Exercise requirements =>
Nothing but the lines from the top of the data to the line holding "scene.view_settings.exposure=0" should be printed, word for word and both ends included; leave the pictures out.

-=-=-

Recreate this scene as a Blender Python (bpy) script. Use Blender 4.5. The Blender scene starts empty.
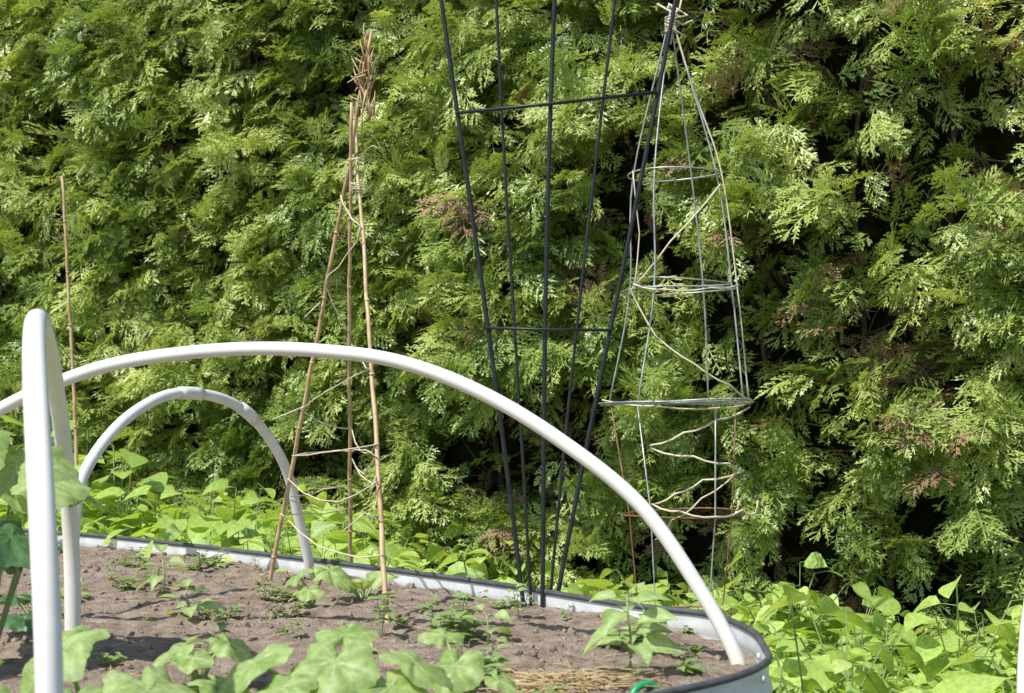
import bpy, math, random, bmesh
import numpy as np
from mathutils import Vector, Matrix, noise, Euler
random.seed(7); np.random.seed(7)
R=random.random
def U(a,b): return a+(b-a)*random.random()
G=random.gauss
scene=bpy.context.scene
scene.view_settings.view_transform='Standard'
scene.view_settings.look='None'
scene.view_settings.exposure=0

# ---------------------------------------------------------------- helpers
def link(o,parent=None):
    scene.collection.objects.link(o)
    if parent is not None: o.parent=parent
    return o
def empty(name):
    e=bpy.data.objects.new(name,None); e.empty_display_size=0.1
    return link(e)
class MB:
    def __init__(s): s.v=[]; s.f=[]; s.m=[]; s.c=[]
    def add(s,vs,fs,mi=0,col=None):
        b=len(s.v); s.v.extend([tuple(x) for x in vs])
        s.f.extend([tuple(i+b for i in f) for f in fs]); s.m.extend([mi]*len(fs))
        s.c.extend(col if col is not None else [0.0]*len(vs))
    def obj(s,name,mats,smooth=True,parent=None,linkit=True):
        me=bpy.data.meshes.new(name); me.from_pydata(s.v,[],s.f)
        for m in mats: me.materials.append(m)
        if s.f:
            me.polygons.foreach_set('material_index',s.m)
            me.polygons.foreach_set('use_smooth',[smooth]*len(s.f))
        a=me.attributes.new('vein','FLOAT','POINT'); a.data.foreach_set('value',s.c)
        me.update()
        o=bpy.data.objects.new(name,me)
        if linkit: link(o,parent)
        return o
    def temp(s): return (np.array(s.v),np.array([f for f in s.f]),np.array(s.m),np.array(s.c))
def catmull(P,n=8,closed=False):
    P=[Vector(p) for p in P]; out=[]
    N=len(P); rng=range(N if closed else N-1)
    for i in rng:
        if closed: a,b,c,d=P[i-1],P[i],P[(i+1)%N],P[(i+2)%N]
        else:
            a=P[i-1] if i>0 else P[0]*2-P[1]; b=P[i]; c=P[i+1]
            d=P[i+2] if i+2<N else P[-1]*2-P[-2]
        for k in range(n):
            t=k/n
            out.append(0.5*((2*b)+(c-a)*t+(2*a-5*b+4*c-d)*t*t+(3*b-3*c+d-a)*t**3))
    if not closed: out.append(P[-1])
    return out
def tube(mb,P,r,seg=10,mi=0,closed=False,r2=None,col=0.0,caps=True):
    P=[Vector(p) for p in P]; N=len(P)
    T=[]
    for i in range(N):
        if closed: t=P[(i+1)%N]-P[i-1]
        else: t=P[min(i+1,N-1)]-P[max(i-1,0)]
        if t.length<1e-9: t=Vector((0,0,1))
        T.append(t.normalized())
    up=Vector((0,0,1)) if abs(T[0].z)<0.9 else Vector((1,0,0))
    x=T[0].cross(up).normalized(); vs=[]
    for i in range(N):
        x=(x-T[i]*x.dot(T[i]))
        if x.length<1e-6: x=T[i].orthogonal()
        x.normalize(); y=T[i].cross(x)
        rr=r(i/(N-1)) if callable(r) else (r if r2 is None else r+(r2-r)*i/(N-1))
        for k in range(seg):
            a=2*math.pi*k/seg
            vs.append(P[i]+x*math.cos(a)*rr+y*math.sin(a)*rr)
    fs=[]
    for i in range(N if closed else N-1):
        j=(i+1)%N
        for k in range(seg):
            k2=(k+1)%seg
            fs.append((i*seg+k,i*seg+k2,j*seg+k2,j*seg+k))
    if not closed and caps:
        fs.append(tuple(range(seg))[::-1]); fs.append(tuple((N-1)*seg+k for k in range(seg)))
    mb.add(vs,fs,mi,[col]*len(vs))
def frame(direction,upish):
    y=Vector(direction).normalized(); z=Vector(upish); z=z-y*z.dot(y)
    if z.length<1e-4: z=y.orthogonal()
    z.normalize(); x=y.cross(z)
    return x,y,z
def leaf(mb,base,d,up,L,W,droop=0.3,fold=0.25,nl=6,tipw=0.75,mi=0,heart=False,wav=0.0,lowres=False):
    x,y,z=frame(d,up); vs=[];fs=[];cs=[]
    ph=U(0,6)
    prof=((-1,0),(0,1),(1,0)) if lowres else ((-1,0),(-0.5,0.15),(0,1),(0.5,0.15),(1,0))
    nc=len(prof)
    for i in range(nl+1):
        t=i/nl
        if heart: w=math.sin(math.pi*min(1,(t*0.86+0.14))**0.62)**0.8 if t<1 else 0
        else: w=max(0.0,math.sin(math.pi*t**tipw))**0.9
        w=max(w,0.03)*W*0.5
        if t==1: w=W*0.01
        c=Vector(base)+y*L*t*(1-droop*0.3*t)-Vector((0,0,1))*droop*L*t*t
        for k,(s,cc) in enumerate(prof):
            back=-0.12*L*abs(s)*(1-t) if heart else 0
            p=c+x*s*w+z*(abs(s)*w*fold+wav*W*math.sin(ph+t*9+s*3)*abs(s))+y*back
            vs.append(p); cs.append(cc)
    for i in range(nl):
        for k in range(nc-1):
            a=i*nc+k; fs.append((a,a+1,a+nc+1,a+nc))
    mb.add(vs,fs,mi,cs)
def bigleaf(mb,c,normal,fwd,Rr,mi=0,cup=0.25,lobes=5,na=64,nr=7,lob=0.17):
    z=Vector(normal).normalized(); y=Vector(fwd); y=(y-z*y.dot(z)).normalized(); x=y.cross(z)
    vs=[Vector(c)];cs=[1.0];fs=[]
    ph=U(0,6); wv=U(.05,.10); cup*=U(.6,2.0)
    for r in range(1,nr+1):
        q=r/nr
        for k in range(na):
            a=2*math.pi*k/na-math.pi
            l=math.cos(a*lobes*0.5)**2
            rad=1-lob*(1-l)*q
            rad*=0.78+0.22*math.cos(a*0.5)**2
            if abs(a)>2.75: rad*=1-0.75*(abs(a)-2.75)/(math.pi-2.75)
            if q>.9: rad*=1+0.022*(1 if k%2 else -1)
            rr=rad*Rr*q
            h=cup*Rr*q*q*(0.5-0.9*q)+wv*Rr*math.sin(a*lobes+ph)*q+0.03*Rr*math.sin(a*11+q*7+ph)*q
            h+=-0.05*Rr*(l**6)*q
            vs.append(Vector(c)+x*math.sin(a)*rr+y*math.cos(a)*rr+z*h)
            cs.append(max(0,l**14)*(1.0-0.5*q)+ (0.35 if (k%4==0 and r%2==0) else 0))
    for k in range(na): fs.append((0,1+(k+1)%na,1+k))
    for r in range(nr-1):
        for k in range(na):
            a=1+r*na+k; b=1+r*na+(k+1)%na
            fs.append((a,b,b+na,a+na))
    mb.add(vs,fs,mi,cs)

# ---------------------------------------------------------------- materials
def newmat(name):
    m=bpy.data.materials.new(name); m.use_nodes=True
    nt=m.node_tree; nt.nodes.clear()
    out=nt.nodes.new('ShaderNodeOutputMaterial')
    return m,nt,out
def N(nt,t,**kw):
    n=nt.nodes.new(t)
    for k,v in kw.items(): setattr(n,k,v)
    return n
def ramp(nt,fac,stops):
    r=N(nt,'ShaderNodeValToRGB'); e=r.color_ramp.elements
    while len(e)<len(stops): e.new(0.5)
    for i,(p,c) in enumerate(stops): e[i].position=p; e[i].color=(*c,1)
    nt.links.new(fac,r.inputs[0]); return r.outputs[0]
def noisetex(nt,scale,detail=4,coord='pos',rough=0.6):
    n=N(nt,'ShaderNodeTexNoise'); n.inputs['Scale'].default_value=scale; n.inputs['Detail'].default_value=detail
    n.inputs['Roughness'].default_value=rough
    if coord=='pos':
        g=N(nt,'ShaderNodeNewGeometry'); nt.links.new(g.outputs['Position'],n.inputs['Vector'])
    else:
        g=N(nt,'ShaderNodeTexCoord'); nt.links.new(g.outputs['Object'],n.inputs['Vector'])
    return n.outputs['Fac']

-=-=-

Response =>
Recreate this scene as a Blender Python (bpy) script. Use Blender 4.5. The Blender scene starts empty.
import bpy, math, random, bmesh
import numpy as np
from mathutils import Vector, Matrix, noise, Euler
random.seed(7); np.random.seed(7)
R=random.random
def U(a,b): return a+(b-a)*random.random()
G=random.gauss
scene=bpy.context.scene
scene.view_settings.view_transform='Standard'
scene.view_settings.look='None'
scene.view_settings.exposure=0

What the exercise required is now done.